Nitrate of silver, 2 ounces.
Rain-water, 8 ounces.
Alcohol, 1 ounce.

Dissolve the silver in six ounces of water; then separate two ounces of the solution, and add ammonia to it, until the precipitate of oxide of silver first formed is redissolved. This solution is then mixed with the alcohol, and the remaining silver solution and water. By the addition of ammonia decomposition takes place, oxide of silver of a brown color is thrown down, and nitrate of ammonia is formed; an additional quantity of ammonia then dissolves the oxide, so that the solution contains nitrate of ammonia and solution of oxide of silver in ammonia. When this part is thrown into the remaining solutions, oxide of silver is again precipitated; the final solution therefore contains free oxide of silver, and solution of oxide of silver in nitrate of ammonia and alcohol. The alcohol prevents the solution of the albuminous film and discoloration probably.

The papers are floated in this bath not more than a minute; half a minute I find in most cases to be sufficient. But there is this caution to be observed: if the papers when removed from the bath appear streaked with oil, it is well to rub the fluid gently over the whole surface with a tuft of cotton wool. The bath can be filtered, but in that case the same filter has to be used over and over again, because the oxide of silver is gradually taken up and dissolved by the ammonia liberated during the operation. I prefer, however, not to filter the bath, but after use to keep it in the stock-bottle, together with the residue of oxide of silver. When about to use it, it is carefully decanted into the dish, and after settling, a small sheet of paper is drawn over the surface to remove any particles that might be left. The strength of this bath, like any other, has to be kept up by the addition of crystals of nitrate of silver; fresh alcohol and ammonia are added from time to time. The albuminous film is not injured by this solution; the time of floating is much shortened, and although the strength of the solution is higher than that of the preceding, no more silver is wasted or consumed in the operation, because the picture is maintained on the surface of the film, owing either to the diminution of the time of floating, or to the induration or coagulation of the albumen, or to its dryness and consequent impermeability in so short a time.

Fuminating Process.

The advantages of the ammonio-nitrate sensitizing solution are attained by subjecting the sheets of paper, already sensitized by the plain-nitrate of silver solution, to the fumes of ammonia. The modus operandi is as follows: Float the papers for four or five minutes in the first bath, containing from sixty to seventy grains of nitrate of silver to the ounce of water, and allow them to dry as usual. This is the first part of the process.
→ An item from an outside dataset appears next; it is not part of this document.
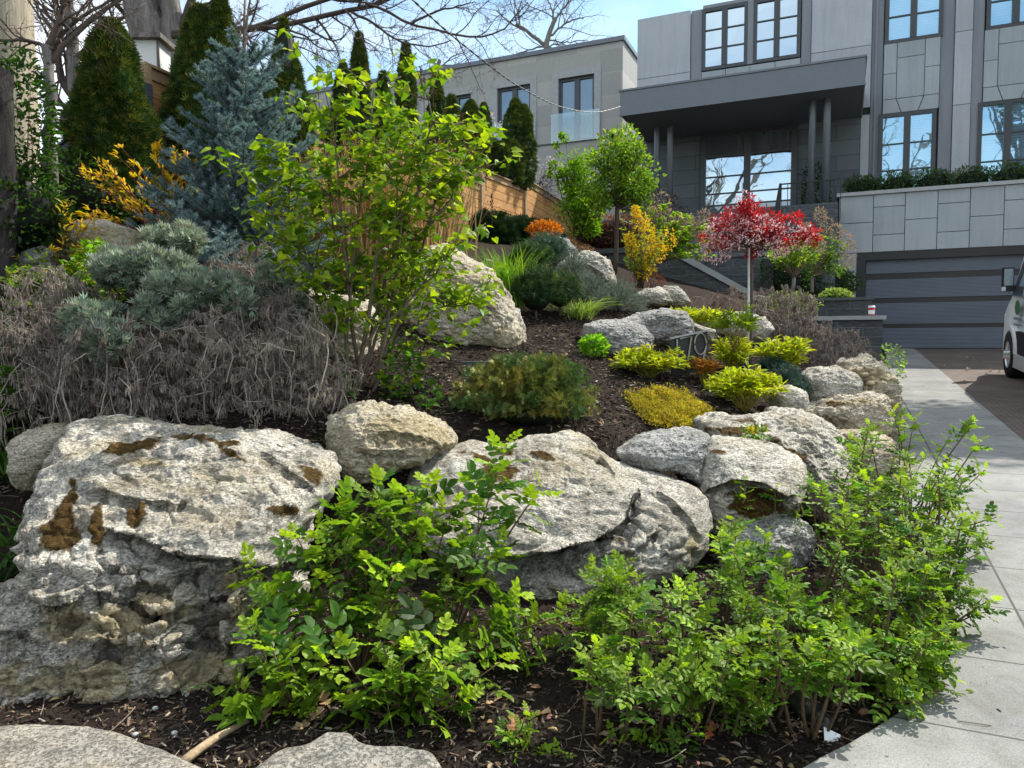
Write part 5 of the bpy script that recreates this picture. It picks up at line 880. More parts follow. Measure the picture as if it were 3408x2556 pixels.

Next prepare the fuminating box or chamber. Where the quantity of work to be clone is not very extensive, a box three feet long, two feet wide and two feet deep is first constructed. On either side and five inches from the top apiece is cut out, leaving the two ends projecting five inches above the two sides. Construct next on either side a shallow box of the same length as the original one, five inches deep, and two feet wide, and having only three sides. These are fastened by screws to the large and middle box, in such a manner that the open side, fits exactly where the piece has been cut out, forming as it were two shelves. By means of triangular supports these shelves are held in a firm and horizontal position, and give an appearance to the box, when regarded from the end, of the letter T. On each end of the deep box, as well as on each side, on a level with the lateral shelves, screw on four narrow slips of inch stuff, on which can rest a board three feet long and two feet wide; this board, therefore, in its place covers the middle box like a lid. When it is in its place, screw down a small piece of wood on either end of one side, so that it can not slide too far. This lid has a sliding motion by means of an iron rod in the middle of one side, lying horizontally, and passing through an aperture in the side of one of the shelves, so that it may be made to close the top of the box or open it when required. On the top of this T-shaped cavity, there are three doors, each three feet long and one foot ten inches wide, opening by hinges as follows: At a distance of one foot ten inches from either side on the top of this cavity screw on a slip of wood two inches wide; to these slips the hinges are all fixed, so that each lateral door opens toward the middle, and lies when open upon the middle door; whereas the middle door opens toward one side and lies upon the side door. It is intended that one door alone is to be opened at a time. The wood of which these doors are constructed must be soft, so as to allow the insertion of small tacks or pins. This is the fuminating apparatus.

The sensitized dried sheets or pieces of paper are fixed upon the inside of each door by sticking a pin obliquely into each corner, with the albumenized surface downward when the door is shut. At the bottom of the deep box place a plate, containing a drachm or more of ammonia. In winter a pan of warm sand may be introduced, with the plate over this in order to increase the evaporation. The sliding door all this while is open. When each door is covered with sheets, or with as many as are required, close them. It is evident that the fumes of the ammonia will soon fill the whole of the interior, and will thus come in contact with the surface of the silvered paper and produce a decomposition of the nitrate of silver into oxide of silver and nitrate of ammonia. After the paper has been exposed for about ten minutes, the sliding door is closed by pushing it forward with the iron rod until it juts against the small pieces of wood on either end of the opposite shelf. By this means the fumes of ammonia in the body of the fuminator are excluded front the air, and only that portion escapes which lies on the shelves. The fuminated papers are then taken out and pinned by one corner on the corks, in order that all superfluous ammonia. may escape, when they will be ready for printing. It has been asserted that there is a great saving of silver by this process; that the film is much more sensitive to light, and consequently the time of printing is shortened, and that the tones are more brilliant.